Every line of the material is to be quoted verbatim, minus the pictures.

################

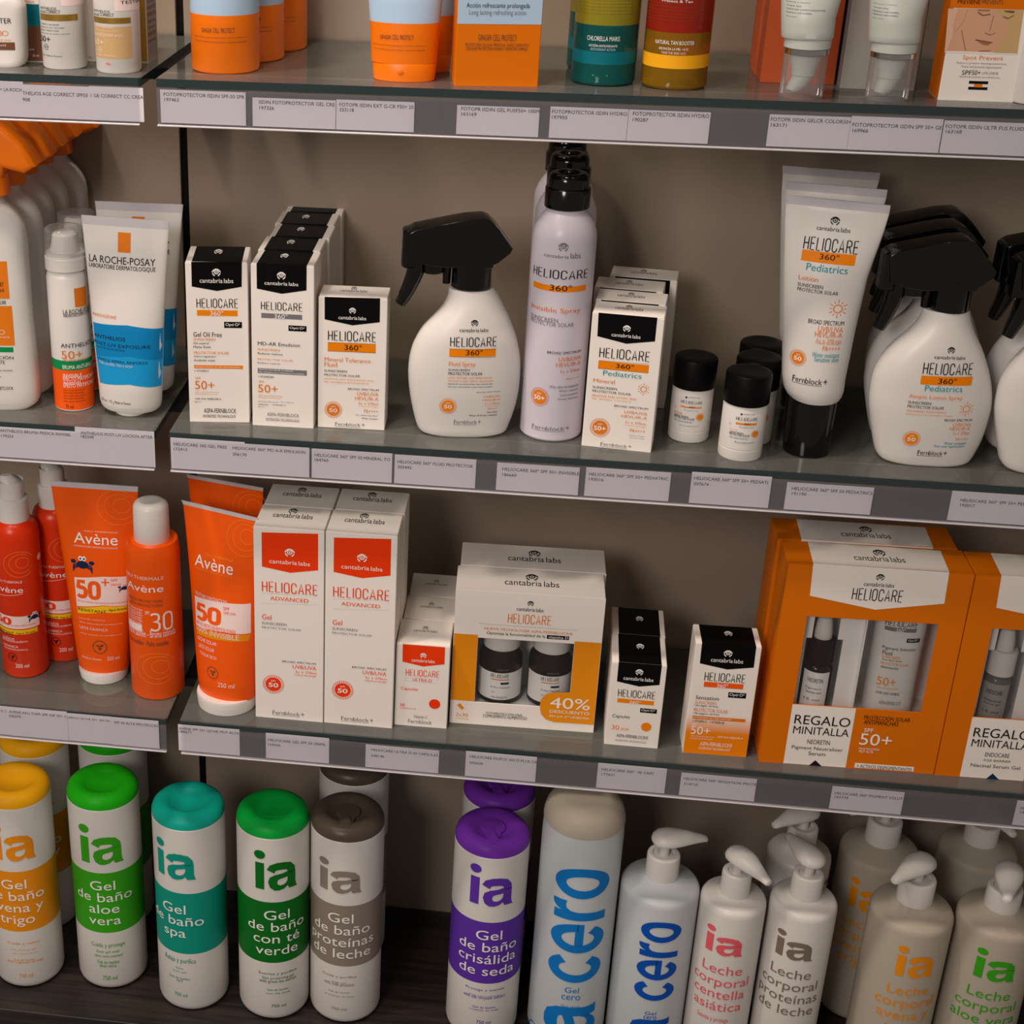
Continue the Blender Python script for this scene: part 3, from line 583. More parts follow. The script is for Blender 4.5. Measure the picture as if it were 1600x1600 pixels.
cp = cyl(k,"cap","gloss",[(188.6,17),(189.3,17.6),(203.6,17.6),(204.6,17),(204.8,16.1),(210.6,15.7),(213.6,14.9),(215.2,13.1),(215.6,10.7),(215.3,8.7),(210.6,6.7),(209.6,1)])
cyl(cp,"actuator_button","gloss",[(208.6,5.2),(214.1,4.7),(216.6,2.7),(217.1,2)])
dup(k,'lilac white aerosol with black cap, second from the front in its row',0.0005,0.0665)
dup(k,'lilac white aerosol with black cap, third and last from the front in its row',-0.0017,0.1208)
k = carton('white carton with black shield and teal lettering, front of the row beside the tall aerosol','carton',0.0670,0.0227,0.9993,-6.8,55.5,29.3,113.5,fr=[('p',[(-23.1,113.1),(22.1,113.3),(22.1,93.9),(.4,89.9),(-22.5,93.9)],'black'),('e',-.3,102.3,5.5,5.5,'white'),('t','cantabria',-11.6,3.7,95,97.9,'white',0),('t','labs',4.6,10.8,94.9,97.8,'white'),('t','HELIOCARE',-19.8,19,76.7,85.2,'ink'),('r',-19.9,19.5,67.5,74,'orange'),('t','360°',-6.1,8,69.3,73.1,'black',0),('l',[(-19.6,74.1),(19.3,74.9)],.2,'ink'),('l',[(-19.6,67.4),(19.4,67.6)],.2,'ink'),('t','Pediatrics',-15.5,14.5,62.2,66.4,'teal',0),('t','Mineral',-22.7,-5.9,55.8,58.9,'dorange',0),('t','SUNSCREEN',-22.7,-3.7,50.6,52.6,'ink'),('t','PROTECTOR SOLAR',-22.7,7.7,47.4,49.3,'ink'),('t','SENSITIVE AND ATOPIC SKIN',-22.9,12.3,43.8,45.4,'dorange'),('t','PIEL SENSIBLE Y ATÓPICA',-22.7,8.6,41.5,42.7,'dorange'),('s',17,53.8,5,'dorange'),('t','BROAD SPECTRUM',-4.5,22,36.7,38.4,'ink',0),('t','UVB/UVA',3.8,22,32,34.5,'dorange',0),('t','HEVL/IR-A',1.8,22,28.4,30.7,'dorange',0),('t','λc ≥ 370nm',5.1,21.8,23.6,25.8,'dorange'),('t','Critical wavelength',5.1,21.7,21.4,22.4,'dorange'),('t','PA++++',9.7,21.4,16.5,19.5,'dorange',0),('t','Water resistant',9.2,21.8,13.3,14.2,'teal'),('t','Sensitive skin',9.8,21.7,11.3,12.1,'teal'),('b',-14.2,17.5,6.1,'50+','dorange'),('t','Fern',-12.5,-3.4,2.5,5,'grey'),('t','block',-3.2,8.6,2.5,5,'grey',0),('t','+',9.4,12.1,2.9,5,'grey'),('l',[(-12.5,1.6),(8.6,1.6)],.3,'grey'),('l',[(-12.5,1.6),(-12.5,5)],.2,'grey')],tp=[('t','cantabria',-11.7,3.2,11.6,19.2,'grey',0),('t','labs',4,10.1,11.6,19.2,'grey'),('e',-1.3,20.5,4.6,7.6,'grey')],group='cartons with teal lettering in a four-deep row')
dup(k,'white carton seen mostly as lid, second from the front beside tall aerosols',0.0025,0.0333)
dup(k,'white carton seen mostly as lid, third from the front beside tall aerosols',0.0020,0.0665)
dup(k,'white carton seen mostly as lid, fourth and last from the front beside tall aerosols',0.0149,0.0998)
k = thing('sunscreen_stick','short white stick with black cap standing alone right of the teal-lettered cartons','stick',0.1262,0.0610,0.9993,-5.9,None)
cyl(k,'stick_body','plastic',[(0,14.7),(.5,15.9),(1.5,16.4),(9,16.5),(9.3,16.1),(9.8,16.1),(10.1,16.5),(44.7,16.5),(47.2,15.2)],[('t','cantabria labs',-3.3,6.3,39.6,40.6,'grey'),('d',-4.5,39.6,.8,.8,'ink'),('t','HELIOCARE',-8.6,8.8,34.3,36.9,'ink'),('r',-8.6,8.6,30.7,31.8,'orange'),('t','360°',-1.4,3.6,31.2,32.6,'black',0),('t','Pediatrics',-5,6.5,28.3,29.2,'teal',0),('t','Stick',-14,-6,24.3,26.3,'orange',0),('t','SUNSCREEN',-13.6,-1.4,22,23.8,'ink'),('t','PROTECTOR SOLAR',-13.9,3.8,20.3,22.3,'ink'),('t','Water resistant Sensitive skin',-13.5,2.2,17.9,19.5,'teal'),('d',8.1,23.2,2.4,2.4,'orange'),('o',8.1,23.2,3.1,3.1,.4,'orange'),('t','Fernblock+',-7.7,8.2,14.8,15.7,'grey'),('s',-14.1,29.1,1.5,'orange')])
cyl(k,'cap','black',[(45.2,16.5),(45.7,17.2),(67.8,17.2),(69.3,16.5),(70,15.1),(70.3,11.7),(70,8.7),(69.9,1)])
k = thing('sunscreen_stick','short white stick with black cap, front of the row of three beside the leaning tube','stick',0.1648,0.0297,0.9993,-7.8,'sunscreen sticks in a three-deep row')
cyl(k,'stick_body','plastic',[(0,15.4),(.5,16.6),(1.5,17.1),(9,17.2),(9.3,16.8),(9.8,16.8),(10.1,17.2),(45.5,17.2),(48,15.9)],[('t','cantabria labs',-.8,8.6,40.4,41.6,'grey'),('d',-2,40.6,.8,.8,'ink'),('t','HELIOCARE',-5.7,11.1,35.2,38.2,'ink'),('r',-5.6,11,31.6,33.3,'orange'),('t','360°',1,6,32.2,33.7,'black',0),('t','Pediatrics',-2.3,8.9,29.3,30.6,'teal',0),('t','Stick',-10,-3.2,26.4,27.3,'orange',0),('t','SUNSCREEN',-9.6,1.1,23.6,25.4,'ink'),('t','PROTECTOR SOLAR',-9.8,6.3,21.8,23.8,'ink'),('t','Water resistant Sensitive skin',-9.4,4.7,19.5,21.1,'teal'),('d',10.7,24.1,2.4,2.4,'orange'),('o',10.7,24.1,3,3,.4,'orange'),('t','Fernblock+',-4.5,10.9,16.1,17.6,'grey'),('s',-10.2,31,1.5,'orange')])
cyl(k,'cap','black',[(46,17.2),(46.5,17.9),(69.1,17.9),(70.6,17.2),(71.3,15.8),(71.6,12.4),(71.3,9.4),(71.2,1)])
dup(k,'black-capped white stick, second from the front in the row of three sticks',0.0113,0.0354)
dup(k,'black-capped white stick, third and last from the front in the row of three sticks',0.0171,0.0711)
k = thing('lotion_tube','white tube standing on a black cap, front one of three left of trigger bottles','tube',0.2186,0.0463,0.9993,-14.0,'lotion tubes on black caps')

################

TASK OUTPUT >>
Continue the Blender Python script for this scene: part 3, from line 583. More parts follow. The script is for Blender 4.5. Measure the picture as if it were 1600x1600 pixels.
cp = cyl(k,"cap","gloss",[(188.6,17),(189.3,17.6),(203.6,17.6),(204.6,17),(204.8,16.1),(210.6,15.7),(213.6,14.9),(215.2,13.1),(215.6,10.7),(215.3,8.7),(210.6,6.7),(209.6,1)])
cyl(cp,"actuator_button","gloss",[(208.6,5.2),(214.1,4.7),(216.6,2.7),(217.1,2)])
dup(k,'lilac white aerosol with black cap, second from the front in its row',0.0005,0.0665)
dup(k,'lilac white aerosol with black cap, third and last from the front in its row',-0.0017,0.1208)
k = carton('white carton with black shield and teal lettering, front of the row beside the tall aerosol','carton',0.0670,0.0227,0.9993,-6.8,55.5,29.3,113.5,fr=[('p',[(-23.1,113.1),(22.1,113.3),(22.1,93.9),(.4,89.9),(-22.5,93.9)],'black'),('e',-.3,102.3,5.5,5.5,'white'),('t','cantabria',-11.6,3.7,95,97.9,'white',0),('t','labs',4.6,10.8,94.9,97.8,'white'),('t','HELIOCARE',-19.8,19,76.7,85.2,'ink'),('r',-19.9,19.5,67.5,74,'orange'),('t','360°',-6.1,8,69.3,73.1,'black',0),('l',[(-19.6,74.1),(19.3,74.9)],.2,'ink'),('l',[(-19.6,67.4),(19.4,67.6)],.2,'ink'),('t','Pediatrics',-15.5,14.5,62.2,66.4,'teal',0),('t','Mineral',-22.7,-5.9,55.8,58.9,'dorange',0),('t','SUNSCREEN',-22.7,-3.7,50.6,52.6,'ink'),('t','PROTECTOR SOLAR',-22.7,7.7,47.4,49.3,'ink'),('t','SENSITIVE AND ATOPIC SKIN',-22.9,12.3,43.8,45.4,'dorange'),('t','PIEL SENSIBLE Y ATÓPICA',-22.7,8.6,41.5,42.7,'dorange'),('s',17,53.8,5,'dorange'),('t','BROAD SPECTRUM',-4.5,22,36.7,38.4,'ink',0),('t','UVB/UVA',3.8,22,32,34.5,'dorange',0),('t','HEVL/IR-A',1.8,22,28.4,30.7,'dorange',0),('t','λc ≥ 370nm',5.1,21.8,23.6,25.8,'dorange'),('t','Critical wavelength',5.1,21.7,21.4,22.4,'dorange'),('t','PA++++',9.7,21.4,16.5,19.5,'dorange',0),('t','Water resistant',9.2,21.8,13.3,14.2,'teal'),('t','Sensitive skin',9.8,21.7,11.3,12.1,'teal'),('b',-14.2,17.5,6.1,'50+','dorange'),('t','Fern',-12.5,-3.4,2.5,5,'grey'),('t','block',-3.2,8.6,2.5,5,'grey',0),('t','+',9.4,12.1,2.9,5,'grey'),('l',[(-12.5,1.6),(8.6,1.6)],.3,'grey'),('l',[(-12.5,1.6),(-12.5,5)],.2,'grey')],tp=[('t','cantabria',-11.7,3.2,11.6,19.2,'grey',0),('t','labs',4,10.1,11.6,19.2,'grey'),('e',-1.3,20.5,4.6,7.6,'grey')],group='cartons with teal lettering in a four-deep row')
dup(k,'white carton seen mostly as lid, second from the front beside tall aerosols',0.0025,0.0333)
dup(k,'white carton seen mostly as lid, third from the front beside tall aerosols',0.0020,0.0665)
dup(k,'white carton seen mostly as lid, fourth and last from the front beside tall aerosols',0.0149,0.0998)
k = thing('sunscreen_stick','short white stick with black cap standing alone right of the teal-lettered cartons','stick',0.1262,0.0610,0.9993,-5.9,None)
cyl(k,'stick_body','plastic',[(0,14.7),(.5,15.9),(1.5,16.4),(9,16.5),(9.3,16.1),(9.8,16.1),(10.1,16.5),(44.7,16.5),(47.2,15.2)],[('t','cantabria labs',-3.3,6.3,39.6,40.6,'grey'),('d',-4.5,39.6,.8,.8,'ink'),('t','HELIOCARE',-8.6,8.8,34.3,36.9,'ink'),('r',-8.6,8.6,30.7,31.8,'orange'),('t','360°',-1.4,3.6,31.2,32.6,'black',0),('t','Pediatrics',-5,6.5,28.3,29.2,'teal',0),('t','Stick',-14,-6,24.3,26.3,'orange',0),('t','SUNSCREEN',-13.6,-1.4,22,23.8,'ink'),('t','PROTECTOR SOLAR',-13.9,3.8,20.3,22.3,'ink'),('t','Water resistant Sensitive skin',-13.5,2.2,17.9,19.5,'teal'),('d',8.1,23.2,2.4,2.4,'orange'),('o',8.1,23.2,3.1,3.1,.4,'orange'),('t','Fernblock+',-7.7,8.2,14.8,15.7,'grey'),('s',-14.1,29.1,1.5,'orange')])
cyl(k,'cap','black',[(45.2,16.5),(45.7,17.2),(67.8,17.2),(69.3,16.5),(70,15.1),(70.3,11.7),(70,8.7),(69.9,1)])
k = thing('sunscreen_stick','short white stick with black cap, front of the row of three beside the leaning tube','stick',0.1648,0.0297,0.9993,-7.8,'sunscreen sticks in a three-deep row')
cyl(k,'stick_body','plastic',[(0,15.4),(.5,16.6),(1.5,17.1),(9,17.2),(9.3,16.8),(9.8,16.8),(10.1,17.2),(45.5,17.2),(48,15.9)],[('t','cantabria labs',-.8,8.6,40.4,41.6,'grey'),('d',-2,40.6,.8,.8,'ink'),('t','HELIOCARE',-5.7,11.1,35.2,38.2,'ink'),('r',-5.6,11,31.6,33.3,'orange'),('t','360°',1,6,32.2,33.7,'black',0),('t','Pediatrics',-2.3,8.9,29.3,30.6,'teal',0),('t','Stick',-10,-3.2,26.4,27.3,'orange',0),('t','SUNSCREEN',-9.6,1.1,23.6,25.4,'ink'),('t','PROTECTOR SOLAR',-9.8,6.3,21.8,23.8,'ink'),('t','Water resistant Sensitive skin',-9.4,4.7,19.5,21.1,'teal'),('d',10.7,24.1,2.4,2.4,'orange'),('o',10.7,24.1,3,3,.4,'orange'),('t','Fernblock+',-4.5,10.9,16.1,17.6,'grey'),('s',-10.2,31,1.5,'orange')])
cyl(k,'cap','black',[(46,17.2),(46.5,17.9),(69.1,17.9),(70.6,17.2),(71.3,15.8),(71.6,12.4),(71.3,9.4),(71.2,1)])
dup(k,'black-capped white stick, second from the front in the row of three sticks',0.0113,0.0354)
dup(k,'black-capped white stick, third and last from the front in the row of three sticks',0.0171,0.0711)
k = thing('lotion_tube','white tube standing on a black cap, front one of three left of trigger bottles','tube',0.2186,0.0463,0.9993,-14.0,'lotion tubes on black caps')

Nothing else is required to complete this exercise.